Shropshire Council

Counter-terrorism

Section 26 of the Counter Terrorism and Security Act 2015 places a duty on certain “specified authorities” which includes local authorities, schools, universities, health services, police, prisons and probation to stop people becoming terrorists or supporting terrorism.  The United Kingdom has a long-term plan for countering both international and domestic terrorism, known as the Contest Strategy, which is divided into 4 strands:

  • Pursue: is about detecting and disrupting threats of terrorism. It is targeted at those who have committed or who are planning to commit a crime
  • Protect: is concerned with strengthening the country’s infrastructure from an attack including reducing the vulnerability of the transport network and improving security for crowded places
  • Prepare: focuses on areas of the infrastructure where an attack cannot be stopped and the aim is to reduce the impact of an attack by preparing to respond effectively
  • Prevent: is an early intervention process and operates in the “pre-criminal space” It aims to stop people becoming terrorists or supporting terrorism

Shropshire’s PREVENT aim and objectives

In respect of terrorism, Shropshire is assessed to be a low risk area, but it is important not to be complacent. There is a particular concern that vulnerable people may be at risk of radicalisation through the influence of others or via the internet, including ideas and issues around their identity. A proportionate response needs to be taken to mitigate any threat, risk or harm posed to vulnerable adults, children and communities from extremist groups. This includes recognising CONTEST work including ‘the Prevent duty’ is inextricably linked to other main safeguarding issues such as vulnerability and Hate Crime. Together we need to promote strong and positive relationships between people from different backgrounds in the workplace, schools and within communities.

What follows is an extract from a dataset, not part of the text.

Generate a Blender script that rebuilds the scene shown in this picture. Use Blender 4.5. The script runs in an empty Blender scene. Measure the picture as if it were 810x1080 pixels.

The practical application of PREVENT in Shropshire

In order to raise awareness of PREVENT beyond the specific duties of the specified authorities it is important that there is a ‘joined up’ and multi-agency approach to Prevent in Shropshire. Therefore, multi-agency partnership working focuses on the following:

  1. Provide reassurance that at a county level there are effective mechanisms in place to ensure Shropshire is meeting its Prevent Duty
  2. Share good practice on staff training and workforce development
  3. Have a co-ordinated approach to the support available in the county
  4. Ensure effective communication and raise awareness of the Duty and the risks in Shropshire
  5. Oversee the work of the Channel Panel and identify areas of learning
  6. Respond to the risks identified in the local counter terrorism profile
  7. Support community cohesion activities aimed at building resilience, which will assist in preventing radicalisation and extremism

Vulnerable people, including children, young people and vulnerable adults, can be exploited by people who seek to involve them in terrorism or activity in support of terrorism.

There is a multi-agency approach, called ‘Channel’, which looks at referrals of people at risk of being drawn into terrorism and decides whether, or not, action needs to be taken. This approach works alongside the safeguarding partnerships to protect people at risk from radicalisation.

Where people holding extremist views appear to be moving towards terrorism, they clearly become relevant to Channel multiagency boards. They are likely to have been identified as holding extreme yet legitimate ideas, but have been assessed as being at risk of moving from that position into one of criminality. It should be stressed that, at this stage, the person has not committed any offense.

Channel programmes are prioritised around areas and places of higher risk, defined as those where terrorist groups and their sympathisers have been most active. However, Channel interventions can take place anywhere, regardless of whether or not that place has been designated as a priority area. Channel is completely confidential and open. The person at risk can decline to take part in any intervention.